James Malcolm, strategist at Deutsche Bank, warns investors have become dangerously familiar with US underperformance. Indeed, US stocks have lagged their peers for a decade and as interest rates were cut against a backdrop of falling inflation, leveraged carry trades and emerging market-bound investment flows surged.
There were, of course, hiccups, but even through the global financial crisis, the general pattern of a relatively weak US economy held.
Malcolm strips the FX market down to its bare essentials: the dollar, yen and the rest of the world (RoW) – although he says the euro or the Australian dollar could easily be used as a proxy for the latter.

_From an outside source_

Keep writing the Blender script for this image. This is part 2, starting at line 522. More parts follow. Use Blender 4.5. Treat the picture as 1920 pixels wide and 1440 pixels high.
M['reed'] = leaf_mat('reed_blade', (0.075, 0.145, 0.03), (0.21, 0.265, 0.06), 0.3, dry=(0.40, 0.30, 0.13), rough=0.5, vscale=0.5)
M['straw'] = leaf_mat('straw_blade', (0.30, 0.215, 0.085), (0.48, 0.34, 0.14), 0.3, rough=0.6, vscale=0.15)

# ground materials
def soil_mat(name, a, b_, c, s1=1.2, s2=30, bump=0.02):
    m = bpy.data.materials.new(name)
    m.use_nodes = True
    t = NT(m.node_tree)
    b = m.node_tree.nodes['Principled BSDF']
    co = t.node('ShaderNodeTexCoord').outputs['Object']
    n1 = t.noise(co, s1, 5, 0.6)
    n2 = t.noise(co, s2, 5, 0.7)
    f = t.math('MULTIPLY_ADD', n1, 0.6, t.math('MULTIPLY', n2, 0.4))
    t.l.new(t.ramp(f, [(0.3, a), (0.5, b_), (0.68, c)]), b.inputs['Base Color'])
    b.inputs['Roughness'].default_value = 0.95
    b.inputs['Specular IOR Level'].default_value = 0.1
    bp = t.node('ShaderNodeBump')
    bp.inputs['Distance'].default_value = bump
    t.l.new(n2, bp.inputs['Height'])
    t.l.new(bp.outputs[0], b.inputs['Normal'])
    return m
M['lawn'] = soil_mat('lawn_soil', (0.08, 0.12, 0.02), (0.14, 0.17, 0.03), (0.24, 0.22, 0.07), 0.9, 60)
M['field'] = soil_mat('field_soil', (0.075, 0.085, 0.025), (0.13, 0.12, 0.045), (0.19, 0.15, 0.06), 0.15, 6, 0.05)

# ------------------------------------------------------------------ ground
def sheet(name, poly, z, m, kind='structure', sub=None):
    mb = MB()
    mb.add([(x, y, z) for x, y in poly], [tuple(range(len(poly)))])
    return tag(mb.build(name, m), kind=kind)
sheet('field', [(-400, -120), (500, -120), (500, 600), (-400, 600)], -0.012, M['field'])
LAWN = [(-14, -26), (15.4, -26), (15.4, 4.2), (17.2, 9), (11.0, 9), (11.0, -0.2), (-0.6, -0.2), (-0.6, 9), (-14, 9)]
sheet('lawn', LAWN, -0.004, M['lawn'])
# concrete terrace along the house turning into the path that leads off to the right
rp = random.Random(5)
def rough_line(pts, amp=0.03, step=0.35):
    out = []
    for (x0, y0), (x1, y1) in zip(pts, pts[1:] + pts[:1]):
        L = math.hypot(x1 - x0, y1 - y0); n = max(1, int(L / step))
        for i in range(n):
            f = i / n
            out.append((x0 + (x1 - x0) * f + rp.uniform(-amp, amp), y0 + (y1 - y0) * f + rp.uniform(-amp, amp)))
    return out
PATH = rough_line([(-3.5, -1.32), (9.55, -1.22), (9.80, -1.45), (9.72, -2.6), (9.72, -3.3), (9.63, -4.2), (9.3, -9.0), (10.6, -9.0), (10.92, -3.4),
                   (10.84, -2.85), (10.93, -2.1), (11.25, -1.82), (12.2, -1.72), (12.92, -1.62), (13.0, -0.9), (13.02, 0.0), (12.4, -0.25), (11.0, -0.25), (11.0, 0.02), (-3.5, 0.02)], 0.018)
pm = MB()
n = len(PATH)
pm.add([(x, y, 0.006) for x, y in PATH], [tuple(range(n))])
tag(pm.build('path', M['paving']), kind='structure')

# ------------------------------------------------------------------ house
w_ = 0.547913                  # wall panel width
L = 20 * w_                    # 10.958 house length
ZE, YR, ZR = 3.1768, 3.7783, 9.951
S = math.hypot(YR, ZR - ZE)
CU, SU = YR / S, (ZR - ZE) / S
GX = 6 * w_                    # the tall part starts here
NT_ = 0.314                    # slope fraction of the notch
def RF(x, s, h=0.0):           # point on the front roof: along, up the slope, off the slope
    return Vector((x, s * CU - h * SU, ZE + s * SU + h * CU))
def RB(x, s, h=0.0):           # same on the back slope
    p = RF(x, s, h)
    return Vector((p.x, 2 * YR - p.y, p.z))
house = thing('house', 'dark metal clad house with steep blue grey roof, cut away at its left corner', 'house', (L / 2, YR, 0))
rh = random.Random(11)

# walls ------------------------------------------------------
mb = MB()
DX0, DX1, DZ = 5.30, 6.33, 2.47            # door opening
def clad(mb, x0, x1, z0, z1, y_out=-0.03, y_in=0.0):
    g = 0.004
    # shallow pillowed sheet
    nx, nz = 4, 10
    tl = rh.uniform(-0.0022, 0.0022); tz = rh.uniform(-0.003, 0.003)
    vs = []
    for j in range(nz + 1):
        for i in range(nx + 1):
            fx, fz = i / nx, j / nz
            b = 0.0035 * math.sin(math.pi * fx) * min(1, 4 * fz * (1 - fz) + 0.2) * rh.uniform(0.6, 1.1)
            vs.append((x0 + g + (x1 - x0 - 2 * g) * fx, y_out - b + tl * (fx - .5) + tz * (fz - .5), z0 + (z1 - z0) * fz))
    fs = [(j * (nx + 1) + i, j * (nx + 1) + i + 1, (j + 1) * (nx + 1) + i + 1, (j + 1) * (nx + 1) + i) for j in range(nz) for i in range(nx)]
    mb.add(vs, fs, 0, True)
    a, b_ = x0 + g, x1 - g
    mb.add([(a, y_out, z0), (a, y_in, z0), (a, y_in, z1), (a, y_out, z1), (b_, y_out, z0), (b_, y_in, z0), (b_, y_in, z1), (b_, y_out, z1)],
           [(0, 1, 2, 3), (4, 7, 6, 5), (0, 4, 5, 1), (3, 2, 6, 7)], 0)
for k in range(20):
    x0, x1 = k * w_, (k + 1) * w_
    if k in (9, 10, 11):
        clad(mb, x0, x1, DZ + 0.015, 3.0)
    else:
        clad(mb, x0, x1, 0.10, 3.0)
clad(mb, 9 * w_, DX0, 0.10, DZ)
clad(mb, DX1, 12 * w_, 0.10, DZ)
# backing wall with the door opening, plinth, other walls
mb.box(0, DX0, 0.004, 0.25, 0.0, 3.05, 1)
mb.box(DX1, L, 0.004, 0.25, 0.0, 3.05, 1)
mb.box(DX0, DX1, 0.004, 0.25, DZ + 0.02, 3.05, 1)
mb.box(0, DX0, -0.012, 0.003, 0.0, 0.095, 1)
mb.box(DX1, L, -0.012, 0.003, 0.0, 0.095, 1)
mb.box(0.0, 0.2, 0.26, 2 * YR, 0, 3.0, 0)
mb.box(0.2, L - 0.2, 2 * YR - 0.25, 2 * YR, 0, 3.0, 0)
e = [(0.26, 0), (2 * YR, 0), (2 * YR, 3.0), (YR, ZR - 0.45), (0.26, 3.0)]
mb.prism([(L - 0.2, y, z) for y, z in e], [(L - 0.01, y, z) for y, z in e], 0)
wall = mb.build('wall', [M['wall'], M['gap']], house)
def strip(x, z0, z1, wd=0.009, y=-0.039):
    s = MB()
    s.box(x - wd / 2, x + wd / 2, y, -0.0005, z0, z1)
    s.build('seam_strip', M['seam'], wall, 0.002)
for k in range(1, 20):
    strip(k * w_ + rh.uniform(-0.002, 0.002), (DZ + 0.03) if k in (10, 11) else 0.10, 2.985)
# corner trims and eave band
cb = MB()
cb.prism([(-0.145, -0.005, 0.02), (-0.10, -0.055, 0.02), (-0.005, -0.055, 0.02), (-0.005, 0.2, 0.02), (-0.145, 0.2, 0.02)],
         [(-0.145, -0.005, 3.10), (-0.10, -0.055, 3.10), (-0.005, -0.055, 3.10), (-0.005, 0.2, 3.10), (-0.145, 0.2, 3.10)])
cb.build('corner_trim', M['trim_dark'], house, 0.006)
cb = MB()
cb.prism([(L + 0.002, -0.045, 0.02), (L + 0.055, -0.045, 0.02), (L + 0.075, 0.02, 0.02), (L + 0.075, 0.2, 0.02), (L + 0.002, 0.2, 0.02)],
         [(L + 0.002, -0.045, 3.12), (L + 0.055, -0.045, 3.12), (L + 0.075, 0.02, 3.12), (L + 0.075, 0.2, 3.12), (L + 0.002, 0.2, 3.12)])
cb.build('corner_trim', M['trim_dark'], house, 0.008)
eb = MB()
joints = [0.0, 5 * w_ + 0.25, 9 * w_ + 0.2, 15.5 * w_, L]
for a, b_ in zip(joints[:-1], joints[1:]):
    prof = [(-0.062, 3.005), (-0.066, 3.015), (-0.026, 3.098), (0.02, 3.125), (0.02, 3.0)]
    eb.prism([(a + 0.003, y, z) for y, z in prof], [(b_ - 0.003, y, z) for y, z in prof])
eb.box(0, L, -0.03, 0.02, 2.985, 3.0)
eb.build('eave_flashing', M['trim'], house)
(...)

The dominant trend during the past decade was one of dollar weakness, while the RoW made the biggest gains but also experienced the sharpest sell-offs during spells of heightened risk aversion.
The yen, meanwhile, behaved in a very different manner. In good times, strong current account flows offset selling interest from investors eager to sell the low-yielding and structurally challenged currency to drive it modestly higher. In bad times, there was only the former, creating sharp appreciation pressure.
Malcolm says this was the secret of the yen, and one which caught out many “old-school” traders, who were used to much more volatility in USDJPY.
Paradigm of the past decade |
Source: Deutsche Bank, Bloomberg |
Developments this year suggest a radically new template for FX has emerged, with investors starting to view the US as the engine of global growth, much as they did between 1995 and 2001 before the dotcom crash, Enron scandal and the terrorist attacks on New York changed international perceptions.
The Australian dollar has underperformed, despite the Federal Reserve’s commitment to keep interest rates low for longer at its January meeting and a broad rally in risky assets.
Meanwhile, the euro has not managed to rally strongly despite the larger short position in the market and the recovery in eurozone peripheral debt. The yen has weakened steadily, helped by the Bank of Japan’s extension of its quantitative easing policy and adoption of a 1% inflation target.
New paradigm? |
Source: Deutsche Bank, Bloomberg |
“All this suggests that a resurgent US, stagnant Europe and slowing China, combined with stretched valuations and long-term positioning, could now favour dollar gains against the RoW regardless of the risk environment,” says Malcolm.
“The yen should take over as the ultimate high beta play. Parallels to the 1995 to 2001 era abound.”